I’m not a Confederate sympathizer (slavery and Jim Crow leave me juuuust a little cold) but the latest CD from Robin & Linda Williams almost knocked my socks off and turned my dark blue Union perspective to a slightly lighter shade of grey. Red House Records has just released "Stonewall Country," a CD of original songs composed and performed by this stunningly talented musical couple (along with “Their Fine Group”) from a musical they composed regarding the life of Confederate hero Stonewall Jackson.
The Civil War began 150 years ago this past April but this collection brings the conflict and its Southern perspective up close, breathing musical life into daguerreotype photographs of Stonewall Jackson, his associates and his times. One can almost hear the Confederate South in every note.
For instance, the melody created for “Exile,” a poem by Jackson’s sister-in-law and featured here as a perfect combination of melody and lyric, sounds like it came straight out of the 19th century. The fiddle part running throughout the entire track of “Hardtack’s All We Eat,” a humorous song about the hardships of Confederate camp life, brings to mind the sounds of an Appalachian fiddle contest.
The Williams’ are not only stunning tunesmiths and performers but their lyrics are often extremely clever. In the above-mentioned “Hardtack,” a repeated line is “Hardtack’s all we eat/Captain won’t you bring some files to sharpen up our teeth.” The song “Here Comes Jeb,” manages to encompass the character of one man – flamboyant Confederate general Jeb Stuart – in this single repeated line: “Here comes Jeb, here comes the show.”
The simple lyrics to the extremely moving “The War’s Gone Bad on Me” are barely accompanied but they don’t need to be; alone, they starkly and powerfully illustrate the soul of a man deathly tired of war and devoid of hope because he has finally deserted.

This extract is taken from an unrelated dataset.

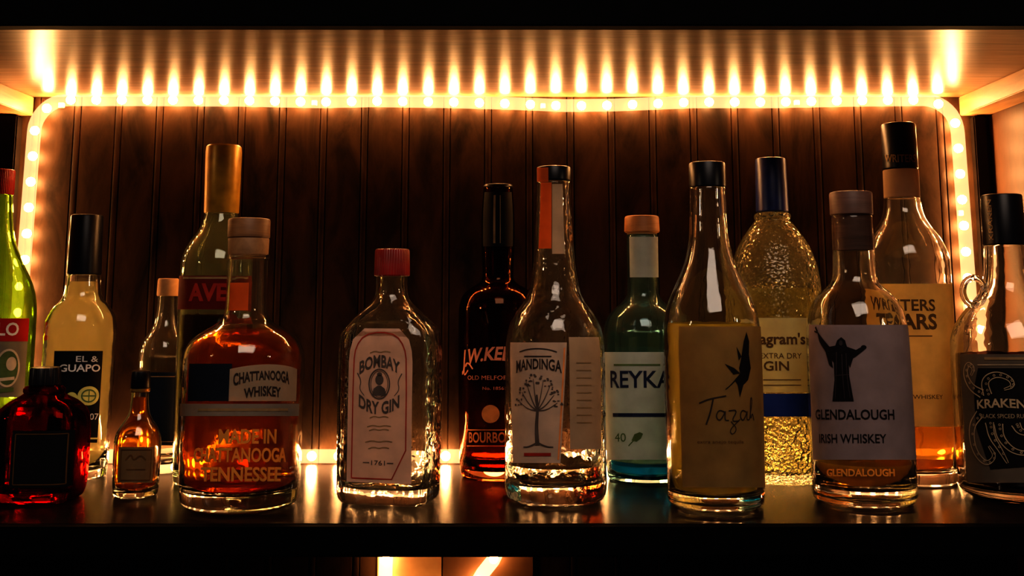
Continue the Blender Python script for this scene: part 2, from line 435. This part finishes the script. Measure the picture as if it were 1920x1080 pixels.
class Marks:
    def __init__(s, b, cx, cy): s.b, s.cx, s.cy = b, cx, cy; s.bm = bmesh.new()
    def text(s, t, x, y, w, h, bold=.0, bend=0, rot=0, slant=0, flare=0):
        V, Fc = text_geo(t, bold); vs = []
        for u, v in V:
            hh = h * (1 + flare * (4 * u * u - .5))
            X = u * w + slant * v * h; Y = -v * hh + bend * (4 * u * u - .5)
            c, q = cos(rot), sin(rot)
            vs.append(s.bm.verts.new((x + X * c - Y * q, y + X * q + Y * c, 0)))
        for f in Fc:
            try: s.bm.faces.new([vs[i] for i in f])
            except ValueError: pass
        return s
    def poly(s, pts):
        vs = [s.bm.verts.new((x, y, 0)) for x, y in pts]
        for t in tessellate_polygon([[Vector((x, y, 0)) for x, y in pts]]):
            try: s.bm.faces.new([vs[i] for i in t])
            except ValueError: pass
        return s
    def ell(s, x, y, a, b, n=24): return s.poly([(x + a * cos(2*pi*i/n), y + b * sin(2*pi*i/n)) for i in range(n)])
    def oval_ring(s, x, y, a, b, w, n=32):
        o = [s.bm.verts.new((x + a * cos(2*pi*i/n), y + b * sin(2*pi*i/n), 0)) for i in range(n)]
        q = [s.bm.verts.new((x + (a-w) * cos(2*pi*i/n), y + (b-w) * sin(2*pi*i/n), 0)) for i in range(n)]
        for i in range(n): s.bm.faces.new((o[i], o[(i+1) % n], q[(i+1) % n], q[i]))
        return s
    def stroke(s, pts, w0, w1=None, smooth=2):
        w1 = w0 if w1 is None else w1
        p = chaikin(pts, smooth) if len(pts) > 2 else pts
        prev = None; n = len(p)
        for i in range(n):
            a = p[max(0, i-1)]; b = p[min(n-1, i+1)]
            dx, dy = b[0]-a[0], b[1]-a[1]; L = math.hypot(dx, dy) or 1
            w = (w0 + (w1 - w0) * i / (n - 1)) / 2
            cur = (s.bm.verts.new((p[i][0] - dy/L*w, p[i][1] + dx/L*w, 0)), s.bm.verts.new((p[i][0] + dy/L*w, p[i][1] - dx/L*w, 0)))
            if prev: s.bm.faces.new((prev[0], prev[1], cur[1], cur[0]))
            prev = cur
        return s
    def frame(s, x0, x1, y0, y1, w):
        return s.stroke([(x0, y0), (x1, y0)], w).stroke([(x0, y1), (x1, y1)], w).stroke([(x0, y0), (x0, y1)], w).stroke([(x1, y0), (x1, y1)], w)
    def build(s, mat, parent, name='lettering', off=.0009, thick=0):
        bm = s.bm
        bmesh.ops.triangulate(bm, faces=bm.faces[:])
        for _ in range(3):
            e = [e for e in bm.edges if e.calc_length() > 12]
            if not e: break
            bmesh.ops.subdivide_edges(bm, edges=e, cuts=1); bmesh.ops.triangulate(bm, faces=bm.faces[:])
        c = s.b.par(s.cx, s.cy)
        for v in bm.verts: v.co = s.b.P(c + s.b.dpar(v.co.x - s.cx, s.cy), v.co.y, off)
        if thick:
            g = bmesh.ops.extrude_face_region(bm, geom=bm.faces[:])['geom']
            for v in g:
                if isinstance(v, bmesh.types.BMVert):
                    d = Vector((v.co.x, v.co.y, 0)).normalized(); v.co += d * thick
        o = obj(name, bm, mat, None, False)
        o.parent = parent
        return o
def cyl(y0, y1, h0, h1=None):
    h1 = h0 if h1 is None else h1
    return [(y0, h0 * .95), (y0 - 2, h0), (y1 + 4, h1), (y1 + 1, h1 * .96), (y1, h1 * .88)]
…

The Williams’ didn’t write the lyrics to the cacophonous “Battling Anthems,” which sets inflammatory slogans of the times to “Battle Hymn of the Republic” and “Dixie” respectively, but this song is an extremely effective illustration of the burgeoning regional hatred that ruled out any peaceful settlement of the country’s issues.
There are a few tracks that I didn’t particularly like, such as “Burying Day” (in my opinion a failed attempt of white musicians to sound black) and “Proud Valley Boys” and “Seven Day Freak-Out,” both of which I found somewhat dull, but these are minor blips in an otherwise brilliant collection of songs. Taken as a whole, “Stonewall Country” is a winning and successful attempt to illustrate the life and times of Stonewall Jackson through music.